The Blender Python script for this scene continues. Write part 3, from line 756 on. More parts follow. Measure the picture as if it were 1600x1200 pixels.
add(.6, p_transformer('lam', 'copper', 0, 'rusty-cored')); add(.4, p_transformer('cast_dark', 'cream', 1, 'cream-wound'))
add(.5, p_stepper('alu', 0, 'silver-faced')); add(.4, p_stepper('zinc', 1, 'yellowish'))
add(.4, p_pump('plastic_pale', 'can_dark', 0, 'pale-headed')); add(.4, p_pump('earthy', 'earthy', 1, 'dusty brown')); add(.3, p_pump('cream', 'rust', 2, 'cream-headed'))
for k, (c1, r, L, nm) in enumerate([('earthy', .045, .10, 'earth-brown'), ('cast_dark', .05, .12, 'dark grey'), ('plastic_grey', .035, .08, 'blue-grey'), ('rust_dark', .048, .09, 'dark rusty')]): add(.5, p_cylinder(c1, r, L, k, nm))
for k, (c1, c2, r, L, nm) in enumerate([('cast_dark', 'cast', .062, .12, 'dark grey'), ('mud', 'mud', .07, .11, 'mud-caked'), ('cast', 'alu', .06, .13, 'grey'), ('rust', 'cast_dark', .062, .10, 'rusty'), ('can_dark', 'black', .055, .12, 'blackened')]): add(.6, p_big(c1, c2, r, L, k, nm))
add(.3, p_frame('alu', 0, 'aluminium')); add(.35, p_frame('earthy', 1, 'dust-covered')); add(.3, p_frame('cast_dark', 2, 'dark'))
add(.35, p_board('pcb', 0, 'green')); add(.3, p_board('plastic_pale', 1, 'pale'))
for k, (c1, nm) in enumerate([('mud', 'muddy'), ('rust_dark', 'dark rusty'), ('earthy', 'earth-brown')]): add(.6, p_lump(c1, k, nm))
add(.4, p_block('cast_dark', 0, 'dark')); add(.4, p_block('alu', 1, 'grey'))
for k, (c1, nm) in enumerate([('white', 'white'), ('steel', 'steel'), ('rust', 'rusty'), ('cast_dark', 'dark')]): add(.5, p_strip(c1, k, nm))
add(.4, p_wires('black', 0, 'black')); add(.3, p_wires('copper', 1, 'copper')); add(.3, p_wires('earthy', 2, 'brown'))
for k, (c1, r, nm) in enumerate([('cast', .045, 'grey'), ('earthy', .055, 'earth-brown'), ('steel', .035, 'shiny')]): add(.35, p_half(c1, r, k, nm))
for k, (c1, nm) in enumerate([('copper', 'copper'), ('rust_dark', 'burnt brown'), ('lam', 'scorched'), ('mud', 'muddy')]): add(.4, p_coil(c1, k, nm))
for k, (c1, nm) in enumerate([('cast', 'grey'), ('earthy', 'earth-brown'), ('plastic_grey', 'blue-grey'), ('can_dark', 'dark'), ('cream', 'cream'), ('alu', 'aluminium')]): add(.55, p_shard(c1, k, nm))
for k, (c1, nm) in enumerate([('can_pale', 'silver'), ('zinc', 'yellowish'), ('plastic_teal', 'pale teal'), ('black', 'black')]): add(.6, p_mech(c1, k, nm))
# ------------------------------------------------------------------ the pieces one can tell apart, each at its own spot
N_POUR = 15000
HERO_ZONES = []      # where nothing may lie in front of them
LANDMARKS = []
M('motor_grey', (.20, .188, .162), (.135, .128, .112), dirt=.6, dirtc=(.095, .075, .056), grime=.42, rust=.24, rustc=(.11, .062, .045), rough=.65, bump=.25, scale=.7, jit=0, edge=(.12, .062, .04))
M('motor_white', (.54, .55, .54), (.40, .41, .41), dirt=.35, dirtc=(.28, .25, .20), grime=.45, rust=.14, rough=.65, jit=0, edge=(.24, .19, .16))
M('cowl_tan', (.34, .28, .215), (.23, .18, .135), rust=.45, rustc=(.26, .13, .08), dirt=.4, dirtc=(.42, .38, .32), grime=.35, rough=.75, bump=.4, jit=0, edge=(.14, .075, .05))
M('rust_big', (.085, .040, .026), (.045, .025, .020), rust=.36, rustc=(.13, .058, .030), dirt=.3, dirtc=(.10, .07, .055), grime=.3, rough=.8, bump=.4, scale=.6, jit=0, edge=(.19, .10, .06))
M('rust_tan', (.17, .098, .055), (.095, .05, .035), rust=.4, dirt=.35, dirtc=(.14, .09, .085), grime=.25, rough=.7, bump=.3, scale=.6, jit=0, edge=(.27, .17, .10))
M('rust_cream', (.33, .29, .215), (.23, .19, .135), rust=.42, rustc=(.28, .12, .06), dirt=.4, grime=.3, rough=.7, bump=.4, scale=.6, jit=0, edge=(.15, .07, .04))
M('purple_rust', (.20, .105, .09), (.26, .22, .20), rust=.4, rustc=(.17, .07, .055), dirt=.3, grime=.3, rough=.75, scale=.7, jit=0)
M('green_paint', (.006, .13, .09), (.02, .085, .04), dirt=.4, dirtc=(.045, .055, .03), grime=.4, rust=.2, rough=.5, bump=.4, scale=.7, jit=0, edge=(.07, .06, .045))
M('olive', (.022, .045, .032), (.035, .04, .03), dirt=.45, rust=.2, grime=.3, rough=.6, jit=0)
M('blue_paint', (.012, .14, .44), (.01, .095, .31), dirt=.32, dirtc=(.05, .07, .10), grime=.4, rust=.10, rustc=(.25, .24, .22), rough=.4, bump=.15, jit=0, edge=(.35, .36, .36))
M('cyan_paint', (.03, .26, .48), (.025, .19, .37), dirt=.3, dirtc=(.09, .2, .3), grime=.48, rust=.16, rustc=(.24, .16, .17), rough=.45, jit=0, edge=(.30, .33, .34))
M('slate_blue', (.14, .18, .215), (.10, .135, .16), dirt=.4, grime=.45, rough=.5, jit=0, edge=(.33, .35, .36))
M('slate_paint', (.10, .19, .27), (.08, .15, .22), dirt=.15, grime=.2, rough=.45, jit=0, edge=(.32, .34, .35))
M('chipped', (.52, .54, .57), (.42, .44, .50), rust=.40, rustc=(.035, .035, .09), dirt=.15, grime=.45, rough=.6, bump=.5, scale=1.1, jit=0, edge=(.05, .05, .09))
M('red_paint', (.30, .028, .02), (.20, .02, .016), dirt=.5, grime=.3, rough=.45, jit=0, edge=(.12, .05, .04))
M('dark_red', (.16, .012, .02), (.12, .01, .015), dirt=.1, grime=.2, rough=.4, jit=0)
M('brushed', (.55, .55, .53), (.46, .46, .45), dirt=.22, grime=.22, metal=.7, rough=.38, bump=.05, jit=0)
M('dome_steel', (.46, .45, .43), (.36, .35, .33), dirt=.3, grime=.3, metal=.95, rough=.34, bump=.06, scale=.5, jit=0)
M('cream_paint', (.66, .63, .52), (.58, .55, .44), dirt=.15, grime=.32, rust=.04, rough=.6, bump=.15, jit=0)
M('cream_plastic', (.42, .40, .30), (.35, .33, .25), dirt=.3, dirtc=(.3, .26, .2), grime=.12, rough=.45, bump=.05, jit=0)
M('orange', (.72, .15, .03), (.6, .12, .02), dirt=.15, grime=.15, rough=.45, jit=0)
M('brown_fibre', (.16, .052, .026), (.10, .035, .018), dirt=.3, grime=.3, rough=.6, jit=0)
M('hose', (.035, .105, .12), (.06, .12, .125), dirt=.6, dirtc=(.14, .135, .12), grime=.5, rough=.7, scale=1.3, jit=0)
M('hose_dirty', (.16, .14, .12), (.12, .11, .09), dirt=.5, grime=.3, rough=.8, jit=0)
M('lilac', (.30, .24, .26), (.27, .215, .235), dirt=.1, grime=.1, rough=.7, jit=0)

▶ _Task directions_
Show the data once more, exactly as it was written.

▶ _Solution to the exercise_
The Blender Python script for this scene continues. Write part 3, from line 756 on. More parts follow. Measure the picture as if it were 1600x1200 pixels.
add(.6, p_transformer('lam', 'copper', 0, 'rusty-cored')); add(.4, p_transformer('cast_dark', 'cream', 1, 'cream-wound'))
add(.5, p_stepper('alu', 0, 'silver-faced')); add(.4, p_stepper('zinc', 1, 'yellowish'))
add(.4, p_pump('plastic_pale', 'can_dark', 0, 'pale-headed')); add(.4, p_pump('earthy', 'earthy', 1, 'dusty brown')); add(.3, p_pump('cream', 'rust', 2, 'cream-headed'))
for k, (c1, r, L, nm) in enumerate([('earthy', .045, .10, 'earth-brown'), ('cast_dark', .05, .12, 'dark grey'), ('plastic_grey', .035, .08, 'blue-grey'), ('rust_dark', .048, .09, 'dark rusty')]): add(.5, p_cylinder(c1, r, L, k, nm))
for k, (c1, c2, r, L, nm) in enumerate([('cast_dark', 'cast', .062, .12, 'dark grey'), ('mud', 'mud', .07, .11, 'mud-caked'), ('cast', 'alu', .06, .13, 'grey'), ('rust', 'cast_dark', .062, .10, 'rusty'), ('can_dark', 'black', .055, .12, 'blackened')]): add(.6, p_big(c1, c2, r, L, k, nm))
add(.3, p_frame('alu', 0, 'aluminium')); add(.35, p_frame('earthy', 1, 'dust-covered')); add(.3, p_frame('cast_dark', 2, 'dark'))
add(.35, p_board('pcb', 0, 'green')); add(.3, p_board('plastic_pale', 1, 'pale'))
for k, (c1, nm) in enumerate([('mud', 'muddy'), ('rust_dark', 'dark rusty'), ('earthy', 'earth-brown')]): add(.6, p_lump(c1, k, nm))
add(.4, p_block('cast_dark', 0, 'dark')); add(.4, p_block('alu', 1, 'grey'))
for k, (c1, nm) in enumerate([('white', 'white'), ('steel', 'steel'), ('rust', 'rusty'), ('cast_dark', 'dark')]): add(.5, p_strip(c1, k, nm))
add(.4, p_wires('black', 0, 'black')); add(.3, p_wires('copper', 1, 'copper')); add(.3, p_wires('earthy', 2, 'brown'))
for k, (c1, r, nm) in enumerate([('cast', .045, 'grey'), ('earthy', .055, 'earth-brown'), ('steel', .035, 'shiny')]): add(.35, p_half(c1, r, k, nm))
for k, (c1, nm) in enumerate([('copper', 'copper'), ('rust_dark', 'burnt brown'), ('lam', 'scorched'), ('mud', 'muddy')]): add(.4, p_coil(c1, k, nm))
for k, (c1, nm) in enumerate([('cast', 'grey'), ('earthy', 'earth-brown'), ('plastic_grey', 'blue-grey'), ('can_dark', 'dark'), ('cream', 'cream'), ('alu', 'aluminium')]): add(.55, p_shard(c1, k, nm))
for k, (c1, nm) in enumerate([('can_pale', 'silver'), ('zinc', 'yellowish'), ('plastic_teal', 'pale teal'), ('black', 'black')]): add(.6, p_mech(c1, k, nm))
# ------------------------------------------------------------------ the pieces one can tell apart, each at its own spot
N_POUR = 15000
HERO_ZONES = []      # where nothing may lie in front of them
LANDMARKS = []
M('motor_grey', (.20, .188, .162), (.135, .128, .112), dirt=.6, dirtc=(.095, .075, .056), grime=.42, rust=.24, rustc=(.11, .062, .045), rough=.65, bump=.25, scale=.7, jit=0, edge=(.12, .062, .04))
M('motor_white', (.54, .55, .54), (.40, .41, .41), dirt=.35, dirtc=(.28, .25, .20), grime=.45, rust=.14, rough=.65, jit=0, edge=(.24, .19, .16))
M('cowl_tan', (.34, .28, .215), (.23, .18, .135), rust=.45, rustc=(.26, .13, .08), dirt=.4, dirtc=(.42, .38, .32), grime=.35, rough=.75, bump=.4, jit=0, edge=(.14, .075, .05))
M('rust_big', (.085, .040, .026), (.045, .025, .020), rust=.36, rustc=(.13, .058, .030), dirt=.3, dirtc=(.10, .07, .055), grime=.3, rough=.8, bump=.4, scale=.6, jit=0, edge=(.19, .10, .06))
M('rust_tan', (.17, .098, .055), (.095, .05, .035), rust=.4, dirt=.35, dirtc=(.14, .09, .085), grime=.25, rough=.7, bump=.3, scale=.6, jit=0, edge=(.27, .17, .10))
M('rust_cream', (.33, .29, .215), (.23, .19, .135), rust=.42, rustc=(.28, .12, .06), dirt=.4, grime=.3, rough=.7, bump=.4, scale=.6, jit=0, edge=(.15, .07, .04))
M('purple_rust', (.20, .105, .09), (.26, .22, .20), rust=.4, rustc=(.17, .07, .055), dirt=.3, grime=.3, rough=.75, scale=.7, jit=0)
M('green_paint', (.006, .13, .09), (.02, .085, .04), dirt=.4, dirtc=(.045, .055, .03), grime=.4, rust=.2, rough=.5, bump=.4, scale=.7, jit=0, edge=(.07, .06, .045))
M('olive', (.022, .045, .032), (.035, .04, .03), dirt=.45, rust=.2, grime=.3, rough=.6, jit=0)
M('blue_paint', (.012, .14, .44), (.01, .095, .31), dirt=.32, dirtc=(.05, .07, .10), grime=.4, rust=.10, rustc=(.25, .24, .22), rough=.4, bump=.15, jit=0, edge=(.35, .36, .36))
M('cyan_paint', (.03, .26, .48), (.025, .19, .37), dirt=.3, dirtc=(.09, .2, .3), grime=.48, rust=.16, rustc=(.24, .16, .17), rough=.45, jit=0, edge=(.30, .33, .34))
M('slate_blue', (.14, .18, .215), (.10, .135, .16), dirt=.4, grime=.45, rough=.5, jit=0, edge=(.33, .35, .36))
M('slate_paint', (.10, .19, .27), (.08, .15, .22), dirt=.15, grime=.2, rough=.45, jit=0, edge=(.32, .34, .35))
M('chipped', (.52, .54, .57), (.42, .44, .50), rust=.40, rustc=(.035, .035, .09), dirt=.15, grime=.45, rough=.6, bump=.5, scale=1.1, jit=0, edge=(.05, .05, .09))
M('red_paint', (.30, .028, .02), (.20, .02, .016), dirt=.5, grime=.3, rough=.45, jit=0, edge=(.12, .05, .04))
M('dark_red', (.16, .012, .02), (.12, .01, .015), dirt=.1, grime=.2, rough=.4, jit=0)
M('brushed', (.55, .55, .53), (.46, .46, .45), dirt=.22, grime=.22, metal=.7, rough=.38, bump=.05, jit=0)
M('dome_steel', (.46, .45, .43), (.36, .35, .33), dirt=.3, grime=.3, metal=.95, rough=.34, bump=.06, scale=.5, jit=0)
M('cream_paint', (.66, .63, .52), (.58, .55, .44), dirt=.15, grime=.32, rust=.04, rough=.6, bump=.15, jit=0)
M('cream_plastic', (.42, .40, .30), (.35, .33, .25), dirt=.3, dirtc=(.3, .26, .2), grime=.12, rough=.45, bump=.05, jit=0)
M('orange', (.72, .15, .03), (.6, .12, .02), dirt=.15, grime=.15, rough=.45, jit=0)
M('brown_fibre', (.16, .052, .026), (.10, .035, .018), dirt=.3, grime=.3, rough=.6, jit=0)
M('hose', (.035, .105, .12), (.06, .12, .125), dirt=.6, dirtc=(.14, .135, .12), grime=.5, rough=.7, scale=1.3, jit=0)
M('hose_dirty', (.16, .14, .12), (.12, .11, .09), dirt=.5, grime=.3, rough=.8, jit=0)
M('lilac', (.30, .24, .26), (.27, .215, .235), dirt=.1, grime=.1, rough=.7, jit=0)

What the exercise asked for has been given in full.